Tidings of Comfort and Joy
The title of today’s post comes from the Christmas carol, “God Rest Ye Merry Gentlemen.” The familiar words are part of one of the oldest Christmas songs, dating back to the 1600s. Throughout the entire song, come words of hope declaring the Christmas story.
What does it look like to experience “comfort and joy” when we are grieving? The holidays are hard. Grief is magnified while our minds recall memories of our loved one. It can’t be helped. We loved, and so we grieve.
Recognize grief is coming and allow it. My grief during the holidays comes a week before the actual holiday. Anticipating the day and the empty chair starts like a silent roar, and so I let myself notice it, feel it, and cry. Grief needs time, and it needs “set aside time.”

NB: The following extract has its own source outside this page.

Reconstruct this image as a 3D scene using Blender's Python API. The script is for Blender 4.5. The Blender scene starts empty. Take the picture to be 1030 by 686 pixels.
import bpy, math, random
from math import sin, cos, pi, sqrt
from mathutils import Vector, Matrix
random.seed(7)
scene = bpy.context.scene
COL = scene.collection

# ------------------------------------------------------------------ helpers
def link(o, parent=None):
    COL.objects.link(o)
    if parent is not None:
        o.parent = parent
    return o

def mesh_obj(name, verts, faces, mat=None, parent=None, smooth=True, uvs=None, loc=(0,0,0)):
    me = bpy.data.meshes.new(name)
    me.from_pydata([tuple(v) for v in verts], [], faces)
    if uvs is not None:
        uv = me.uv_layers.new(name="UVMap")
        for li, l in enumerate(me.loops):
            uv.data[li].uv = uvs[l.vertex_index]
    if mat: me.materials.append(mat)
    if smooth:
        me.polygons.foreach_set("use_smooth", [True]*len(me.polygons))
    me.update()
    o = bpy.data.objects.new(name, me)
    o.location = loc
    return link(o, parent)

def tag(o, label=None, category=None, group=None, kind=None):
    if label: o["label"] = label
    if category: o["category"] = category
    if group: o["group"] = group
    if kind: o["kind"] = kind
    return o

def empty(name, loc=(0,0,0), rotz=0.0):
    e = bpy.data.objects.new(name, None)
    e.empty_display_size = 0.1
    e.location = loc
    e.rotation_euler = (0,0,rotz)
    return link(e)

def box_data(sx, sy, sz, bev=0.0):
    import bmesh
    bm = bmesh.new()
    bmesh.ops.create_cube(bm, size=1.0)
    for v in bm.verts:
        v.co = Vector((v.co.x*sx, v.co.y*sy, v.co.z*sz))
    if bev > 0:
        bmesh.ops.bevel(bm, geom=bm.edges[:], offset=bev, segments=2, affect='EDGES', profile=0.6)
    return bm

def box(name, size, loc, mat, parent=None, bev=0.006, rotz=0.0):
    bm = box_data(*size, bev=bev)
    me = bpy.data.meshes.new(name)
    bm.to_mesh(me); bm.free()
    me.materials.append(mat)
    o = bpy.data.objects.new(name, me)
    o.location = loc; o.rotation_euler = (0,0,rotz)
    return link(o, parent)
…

Memories become a reel in our heads, recalling gatherings and special ways we celebrated Christmas. Take the time you need to mourn, cry, lament, and feel. If you want to go to the cemetery, or to your husband’s favorite restaurant, the beach, or the mountains. Go and scream in your car or the shower. Pour out your heart to the Lord…let Him comfort and collect all your tears in a bottle and record each one as it says in Psalm 56:8.
Michael Card, author of A Sacred Sorrow, says, “We all carry deep within ourselves a pressurized reservoir of tears. It takes only the right key at the right time to unlock them. The lock can be forced, or the unlocking can happen prematurely, to our ruin. But in God’s perfect time, through lament, when these tears are released, they can form a vast healing flood.”
Comfort comes in the moments of expressing our grief. The Lord is near to the brokenhearted. We can know “comfort and joy” this Christmas, as we celebrate Immanuel, God with us.